Mon, Jul 28, 2003 - Page 11 News List

Deadbeats take taxpayers cash and give it to China

MASSIVE DEBTS Why are Taiwanese businessmen allowed to continue ignoring their debts to state-run banks while investing heavily in ventures in China?


The banks have tried to auction off the deadbeats' collateral but have failed. In contrast, their businesses on the other side of the Strait are growing by the day. Each of them is investing large sums of money in those businesses, and none of them have borrowed money from Chinese financial institutions.

The Executive Yuan's financial reform task force is constantly reviewing how the financial institutions are disposing of their bad loans.

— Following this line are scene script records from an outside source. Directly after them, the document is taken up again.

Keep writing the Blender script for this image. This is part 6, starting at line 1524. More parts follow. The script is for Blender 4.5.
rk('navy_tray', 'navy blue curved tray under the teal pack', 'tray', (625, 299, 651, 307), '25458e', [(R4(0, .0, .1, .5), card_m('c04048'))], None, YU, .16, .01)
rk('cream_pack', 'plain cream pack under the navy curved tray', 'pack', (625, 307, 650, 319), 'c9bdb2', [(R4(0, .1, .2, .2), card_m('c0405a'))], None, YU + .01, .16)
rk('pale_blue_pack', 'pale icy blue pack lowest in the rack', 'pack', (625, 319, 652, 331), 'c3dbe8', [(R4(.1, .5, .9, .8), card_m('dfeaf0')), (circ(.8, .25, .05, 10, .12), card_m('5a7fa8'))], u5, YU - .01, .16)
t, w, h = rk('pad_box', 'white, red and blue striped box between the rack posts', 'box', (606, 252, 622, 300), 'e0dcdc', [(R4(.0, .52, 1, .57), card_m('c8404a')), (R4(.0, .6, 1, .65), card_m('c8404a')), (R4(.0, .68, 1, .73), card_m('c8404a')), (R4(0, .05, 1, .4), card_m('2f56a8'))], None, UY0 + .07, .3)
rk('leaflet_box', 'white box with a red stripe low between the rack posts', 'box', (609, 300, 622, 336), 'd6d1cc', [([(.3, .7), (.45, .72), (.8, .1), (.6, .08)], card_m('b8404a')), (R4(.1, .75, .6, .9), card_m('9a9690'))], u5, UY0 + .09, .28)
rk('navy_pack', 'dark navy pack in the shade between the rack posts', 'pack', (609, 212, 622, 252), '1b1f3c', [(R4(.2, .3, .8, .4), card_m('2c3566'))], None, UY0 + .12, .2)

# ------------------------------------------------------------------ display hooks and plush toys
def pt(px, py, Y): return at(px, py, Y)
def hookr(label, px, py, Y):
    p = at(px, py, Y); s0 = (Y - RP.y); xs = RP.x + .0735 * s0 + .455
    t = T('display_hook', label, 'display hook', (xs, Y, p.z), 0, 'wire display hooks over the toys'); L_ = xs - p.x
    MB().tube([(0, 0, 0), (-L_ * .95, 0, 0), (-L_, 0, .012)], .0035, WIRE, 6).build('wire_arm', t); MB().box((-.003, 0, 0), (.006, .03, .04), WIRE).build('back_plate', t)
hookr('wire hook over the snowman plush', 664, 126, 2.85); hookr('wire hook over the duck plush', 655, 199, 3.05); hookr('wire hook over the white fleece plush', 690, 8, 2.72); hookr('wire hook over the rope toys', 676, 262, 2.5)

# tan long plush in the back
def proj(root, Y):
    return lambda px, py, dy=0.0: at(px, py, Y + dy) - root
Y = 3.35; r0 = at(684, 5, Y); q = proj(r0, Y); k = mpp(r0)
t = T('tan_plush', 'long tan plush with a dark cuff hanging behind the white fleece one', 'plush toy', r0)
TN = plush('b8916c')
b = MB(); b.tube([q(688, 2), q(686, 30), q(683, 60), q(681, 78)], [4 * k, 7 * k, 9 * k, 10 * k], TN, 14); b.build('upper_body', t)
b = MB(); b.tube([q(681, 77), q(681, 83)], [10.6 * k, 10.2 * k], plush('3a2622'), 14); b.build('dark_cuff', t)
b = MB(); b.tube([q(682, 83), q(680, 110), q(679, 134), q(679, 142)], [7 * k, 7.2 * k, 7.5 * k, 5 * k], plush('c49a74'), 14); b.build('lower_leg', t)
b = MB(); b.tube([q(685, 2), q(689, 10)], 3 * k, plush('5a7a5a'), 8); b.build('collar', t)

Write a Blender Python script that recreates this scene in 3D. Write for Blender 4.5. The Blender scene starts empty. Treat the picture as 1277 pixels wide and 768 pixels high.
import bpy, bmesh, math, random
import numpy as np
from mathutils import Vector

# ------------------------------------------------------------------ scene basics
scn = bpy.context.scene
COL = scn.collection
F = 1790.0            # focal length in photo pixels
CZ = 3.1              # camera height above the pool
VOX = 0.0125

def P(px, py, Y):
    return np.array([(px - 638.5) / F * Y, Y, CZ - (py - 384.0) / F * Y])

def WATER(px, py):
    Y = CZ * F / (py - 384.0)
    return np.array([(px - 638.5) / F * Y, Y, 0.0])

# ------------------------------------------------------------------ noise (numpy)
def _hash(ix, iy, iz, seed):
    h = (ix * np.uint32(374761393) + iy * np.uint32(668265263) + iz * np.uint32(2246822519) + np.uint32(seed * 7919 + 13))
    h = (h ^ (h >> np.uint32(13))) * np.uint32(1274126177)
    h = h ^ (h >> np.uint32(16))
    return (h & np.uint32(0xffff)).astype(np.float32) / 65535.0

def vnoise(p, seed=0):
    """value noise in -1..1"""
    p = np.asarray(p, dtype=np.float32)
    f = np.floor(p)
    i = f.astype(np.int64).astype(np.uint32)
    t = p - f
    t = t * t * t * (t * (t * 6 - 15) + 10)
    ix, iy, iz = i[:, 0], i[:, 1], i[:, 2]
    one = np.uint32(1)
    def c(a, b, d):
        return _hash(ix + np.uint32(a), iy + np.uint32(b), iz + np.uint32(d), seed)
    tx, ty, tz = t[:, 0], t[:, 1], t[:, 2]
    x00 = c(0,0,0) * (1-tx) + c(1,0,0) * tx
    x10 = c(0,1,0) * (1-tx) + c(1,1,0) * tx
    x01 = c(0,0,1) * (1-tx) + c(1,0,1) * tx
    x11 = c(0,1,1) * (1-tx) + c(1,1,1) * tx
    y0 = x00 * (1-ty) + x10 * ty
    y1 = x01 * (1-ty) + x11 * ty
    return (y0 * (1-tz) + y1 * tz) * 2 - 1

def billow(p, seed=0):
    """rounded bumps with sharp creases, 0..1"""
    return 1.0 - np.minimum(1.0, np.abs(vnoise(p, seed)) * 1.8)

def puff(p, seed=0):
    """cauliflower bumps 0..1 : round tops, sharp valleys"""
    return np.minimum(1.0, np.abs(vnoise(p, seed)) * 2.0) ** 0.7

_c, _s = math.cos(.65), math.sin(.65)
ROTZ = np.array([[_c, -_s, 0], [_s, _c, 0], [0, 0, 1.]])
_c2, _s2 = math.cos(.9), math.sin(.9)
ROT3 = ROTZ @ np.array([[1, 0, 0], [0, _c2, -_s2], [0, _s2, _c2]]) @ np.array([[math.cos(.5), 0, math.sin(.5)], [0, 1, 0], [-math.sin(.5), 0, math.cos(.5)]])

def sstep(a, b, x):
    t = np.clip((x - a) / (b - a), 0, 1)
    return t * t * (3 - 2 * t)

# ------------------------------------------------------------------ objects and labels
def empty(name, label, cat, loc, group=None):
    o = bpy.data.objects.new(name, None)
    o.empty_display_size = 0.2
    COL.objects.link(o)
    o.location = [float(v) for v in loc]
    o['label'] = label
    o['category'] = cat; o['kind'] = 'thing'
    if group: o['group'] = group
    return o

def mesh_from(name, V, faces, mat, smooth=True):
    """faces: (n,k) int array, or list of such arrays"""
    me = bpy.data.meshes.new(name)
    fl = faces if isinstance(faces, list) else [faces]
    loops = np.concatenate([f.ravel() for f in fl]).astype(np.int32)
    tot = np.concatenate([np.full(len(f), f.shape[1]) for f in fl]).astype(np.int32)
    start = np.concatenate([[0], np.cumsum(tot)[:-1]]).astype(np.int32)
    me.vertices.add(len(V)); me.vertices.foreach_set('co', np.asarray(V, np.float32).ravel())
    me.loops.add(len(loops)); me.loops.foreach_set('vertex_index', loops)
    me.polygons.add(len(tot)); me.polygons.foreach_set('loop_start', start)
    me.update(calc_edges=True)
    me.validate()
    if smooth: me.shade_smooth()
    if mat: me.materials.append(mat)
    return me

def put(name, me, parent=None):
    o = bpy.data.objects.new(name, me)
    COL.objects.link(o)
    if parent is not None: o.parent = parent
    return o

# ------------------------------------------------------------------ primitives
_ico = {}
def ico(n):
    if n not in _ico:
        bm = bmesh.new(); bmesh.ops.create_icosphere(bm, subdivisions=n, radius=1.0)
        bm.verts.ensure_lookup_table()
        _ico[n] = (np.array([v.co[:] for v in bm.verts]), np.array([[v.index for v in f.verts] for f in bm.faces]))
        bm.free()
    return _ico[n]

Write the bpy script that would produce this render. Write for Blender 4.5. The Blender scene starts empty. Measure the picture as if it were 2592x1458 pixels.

It has proposed an NT$600 billion financial reconstruction fund to stop the gap at the banks. One can't help but wonder: What is the reasoning behind having the entire public clean up the mess left behind by these deadbeat tycoons?

According to an investigation by Win-Win Weekly, Chen and his companies left behind debts totaling as much as NT$100 billion in Taiwan.

These include debts owed by:

-- Grand Union Construction Co Ltd (全盈隆建設), a major holding company that changed its name from Tuntex Group Construction Co (東帝士建設);

-- Tung Hua Development Corp (東華開發), which built the Daguan housing district (達觀鎮) in Hsintien City;

-- Tuntex Distinct Corp (東雲), which is chaired by Su Chih-cheng (蘇志誠);

-- Tuntex Petrochemicals Inc (東展興業), in which Chen still holds 50 percent of the shares.

In contrast, his businesses in China are growing by the day. For example, construction of the Donglian Mansion (東聯大廈) near Beijing's Desheng Gate has been completed. Chen's partner in that project is the "Taiwan Affairs Office" of the Beijing city government. The building also houses some city government offices. One wonders how much money Chen pumped into China to accumulate such connections and influence.

On June 13, Chen quietly arrived in Beijing from Xiamen to handle some private affairs. The Taipei District Court had issued an arrest warrant for Chen on a charge of embezzling more than NT$800 million from Tung Hua Development Corp.

As a partner of Beijing's Taiwan affairs office, Chen naturally was given a courteous reception in Beijing. Taiwan's arrest warrant did not seem to have any effect on him.

In Taiwan, even Chen himself has said the Tuntex group now exists in name only.

Over the past few years, he has successfully divided the conglomerate into independent entities so that the good companies can avoid being encumbered by the financially unsound ones.

Chen still plans to take back a leading role any time, including at Tuntex Petrochemicals Inc, which is a major manufacturer of purified terephthalic acid that has started to turn profitable.

Chen is an influential magnate in the US, Thailand and China. In particular the Xiamen Xianglu Group, which paid more than 600 million yuan in taxes last year, has set a stable foundation for Chen to cultivate his influence in China.

Hone Shee group chairman Chang, who was bogged down by another land development project in Hsintien City, allegedly bounced almost a thousand cheques in Taiwan more than a year ago. The group's affiliated businesses and individuals have all been blacklisted by Taiwan banks.

Meanwhile, a golf course he built in the Beijing Economic and Technology Development Zone has now become an important gathering place for Beijing's political and business luminaries.

Here in Taiwan, a financial crisis have prompted banks to try several times, unsuccessfully, to auction off the Hone Shee Villa and golf course. Chang's business in Beijing, meanwhile, has blossomed and borne fruit.